Tas el resultado del proceso en el que dos ciudadanos se han
visto inmersos a causa de las declaraciones de uno de ellos
acerca del otro, y después de ver la penosa salida, mediante
la claudicación sin condiciones ante la imposibilidad de
sostener lo proclamado a los cuatro vientos, quedaría, en
buena lid, saber que consecuencias tiene para los
implicados. La respuesta es sumaria, ninguna, no hay ninguna
asunción de responsabilidades, no hay ningún acto de
contrición, no hay ni una pizca de vergüenza por parte del
acusado tras reconocer la falacia. ¿Cómo se le llama a esto?
Impudicia, desvergüenza, incapacidad para asumir los propios
errores pese a estar de continuo enjuiciando a los demás.
¿Qué hay que hacer para que estas cosas no ocurran?

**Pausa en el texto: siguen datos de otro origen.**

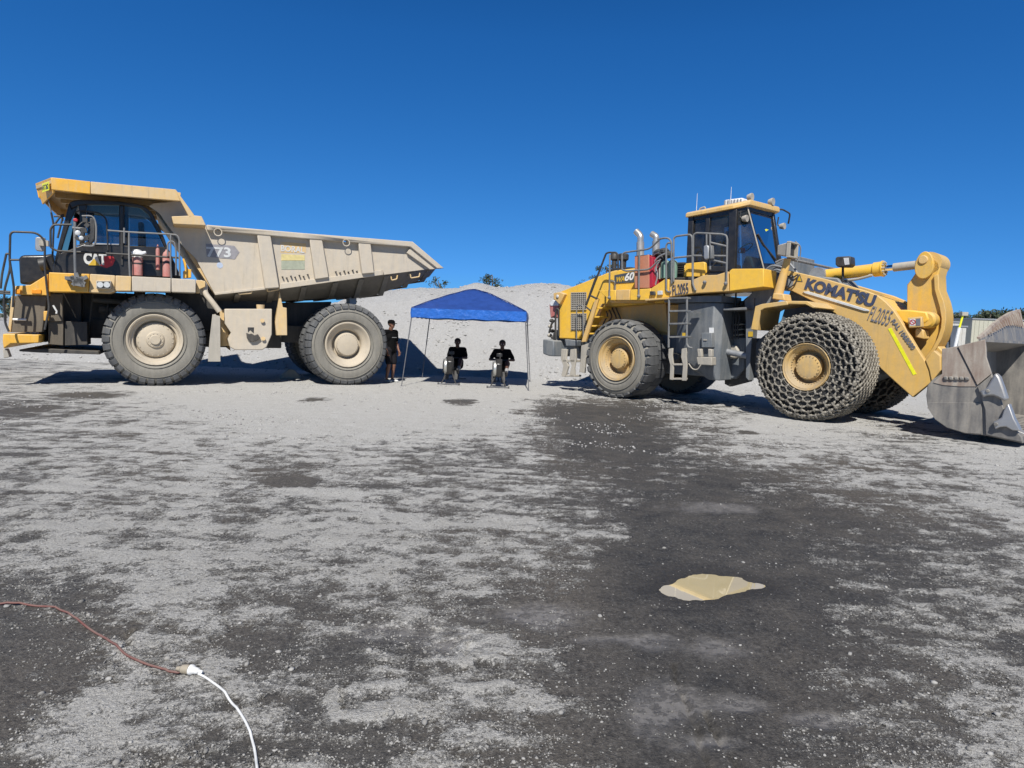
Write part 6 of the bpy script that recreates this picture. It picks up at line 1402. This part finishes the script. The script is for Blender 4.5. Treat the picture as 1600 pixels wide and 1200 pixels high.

Castigar
con la indiferencia, con la constatación de una manifiesta
falta de credibilidad en cualquier ámbito ya sea social,
político, laboral, da igual.
Lo más importante, lo que más deben cuidar los que se
dedican a lo público, es la credibilidad, la seriedad en los
planteamientos, en las convicciones y sobre todo en las
declaraciones públicas, de lo contrario todo su capital
político se pierde en el laberinto de las incongruencias.
Y puestos a ser congruentes, lo más honesto hubiera sido
salir en los mismos medios, ante la misma audiencia y
reconocer que no somos perfectos, que a veces nos
equivocamos, que pedimos disculpas, que seremos más
cuidadosos con lo que sale por nuestra boca, lo hemos visto
hacer hace unos días a un diputado de Rosa Díaz, no es tan
difícil.
Pero para eso hay que ser más humilde y me temo que esa
condición es incompatible con el que nos ocupa. Sin embargo
la otra parte ha mostrado toda esa humildad que a la otra le
falta, podía haber seguido, haber reclamado todo aquello que
por derecho propio le pertenece, sin embargo ante la
retractación ha preferido seguir adelante, olvidar y no
mirar atrás. Lo que a uno lo dignifica a otro lo hace más
ruin si cabe.
¿Y los medios de comunicación? Apenas ha tenido repercusión
mediática, solo este medio ha reflejado la noticia con
cierto despliegue, los demás han pasado de largo. ¿Y los
medios políticos? Ni una palabra, ni los propios ni los
ajenos. Corramos un tupido velo, hagamos de tripas corazón,
cerremos puertas y ventanas. Ese es el mensaje que se lanza
desde todas las trincheras, no vaya a ser que despertemos
algún monstruo y nos zurre la badana. Todo muy bonito, muy
tierno, muy triste.
Algo tan terrible como la impunidad de aquellos que,
mediáticamente, pueden hacernos daño sin más consecuencias
que las que provienen del susurro, como en las más añejas
dictaduras.
No se puede cuestionar al líder, aunque se equivoque, sobre
todo si se equivoca, puesto que su ira haría sacudir los
cimientos del miedo.
Abrazafarolas, eso es lo que nos encontramos a diario,
personajillos que pretenden hacernos creer que tienen la
capacidad para cambiar las cosas, cuando en realidad vemos
que ni siquiera son capaces de asumir sus propias
responsabilidades, y que tienen la desvergüenza de pretender
asumir las nuestras.
Conclusiones que se pueden extraer de todo el asunto son
aquellas que nos conducen directamente al caudillismo, no
podemos levantar la voz, no podemos pedir la dimisión, no
podemos evitar hacernos cada vez más pequeños, más
insignificantes, mezclarnos con la multitud, pasar
desapercibidos.
De lo contrario sabemos que podemos ser expoliados
moralmente de forma impune, podemos pasar por el infierno
sin más pecado que ser objeto de atención del personaje que
todos, con nuestras diarias claudicaciones, hemos ayudado a
crear, alimentando con asiduidad su ego, aceptando sus
estridencias y contradicciones con una naturalidad fingida,
forzada, en tanto que sus ataques no se dirijan a mi, estoy
a salvo, seguiré de perfil, pero cuando te toca es demasiado
tarde.
Ya va siendo hora de que todos contribuyamos a eliminar a
estos enviados divinos de poca monta, de que nos alienemos
claramente frente a todo aquello que contribuya a dar más
pábulo a quien no lo merece, a quien en lugar de construir,
día a día ayuda a destruir, porque es en el caos donde mejor
se instalan, donde sale lo peor de ellos mismos. En fin a
que seguir, si solo estoy clamando en el desierto.